Rogers took a smaller team to Cyprus for two weeks in the summer of 2008 for a preliminary survey of the area. Hurley, who went on both trips, said he became involved with the project after he attended a physics research roundup seminar last year, where faculty presented their research projects to students.
“When I came to Ithaca, I was just interested in physics,” he said. “But after last summer, I got more interested in archaeology and surveying. My friends kind of think of me as a living Indiana Jones.”
This trip was Hurley’s seventh fieldwork project of his college career. He said he has also done fieldwork in Las Vegas; Geneva, N.Y.; Albany, N.Y.; Aurora, N.Y.; and Ithaca.
“The main importance [of archaeology] is to help other people; help answer the questions they are looking for and help further their research,” he said. “We should know what our past is.”

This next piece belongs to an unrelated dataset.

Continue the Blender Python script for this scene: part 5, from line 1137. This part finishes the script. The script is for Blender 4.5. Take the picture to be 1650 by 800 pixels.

During this survey, Hurley said the team found more buildings and structures underground. He said this survey was especially important because it can help uncover clues to these old civilizations.
“We’re trying to see if many of these excavations are linked together by buildings or roads underground,” he said. “We want to help preserve these ancient villages.”
Hurley, who was one of the main data processors of the project, said he would like to become an archaeological geophysicist after hopefully attending graduate school in England.
“As long as there are [traditional] archaeologists out there doing work, there’s going to be a demand for me to help them find what they need,” he said.
Nearly 1,400 colleges and universities offer history and archaeology degree programs in the United States, according to MyCollegeOptions.org, an online college planning service for students.
Jack Rossen, associate professor and chair of the anthropology department, said there is no official archaeology degree program at the college, but students can choose to focus their studies in archaeology within the anthropology department.
According to the Office of the Registrar, there are 46 registered anthropology students at the college this year —11 more than last year.
“Interest in archaeology goes through cycles,” Rossen said. “Judging by the hundreds of hours of volunteer time [from students] in my archaeology lab, there is a lot of interest in archaeology right now.”
Rogers said he hasn’t noticed a significant increase in students studying archaeology, but he said he has had more people show interest in his team’s fieldwork research.
“Archaeology is just sexy,” he said. “People are interested. It’s cool. It has that neat, sexy appeal that the public wants and will pay admissions costs for.”
Kathryn Gleason, associate professor of landscape architecture at Cornell, was part of a team that discovered a Roman formal garden buried by the eruption of Mount Vesuvius in the Great Peristyle of the Villa Arianna, Stabiae, Italy in A.D. 79.
Italian archaeologists in Italy began researching the site in 2007. Gleason said the groups called her for help with their research in 2008.
“When they approached me I was already doing so many other projects, but I thought this one was very important,” she said. “The garden was in danger of being washed away, so we had to document it as soon as possible.”
Gleason’s team is going to the site for the month of June this summer to continue sampling and studying its remains.
Catherine Kearns, a classical archaeology graduate student at Cornell, attended the Cyprus survey last week and will be going with Gleason to Italy this summer.
“I developed a strong affection for the material culture of the past through museum work,” she said. “I always wanted a career that would allow me to travel and read.”
Kearns said by definition, archaeology is the study of material cultures. She said it’s important for people to learn about their cultures in this scientific and mythological way.
“We as humans are physical,” she said. “We use material things all the time in our day-to-day lives. Archaeology is a great way to see how human behavior was in the past through what we touched and what we built.”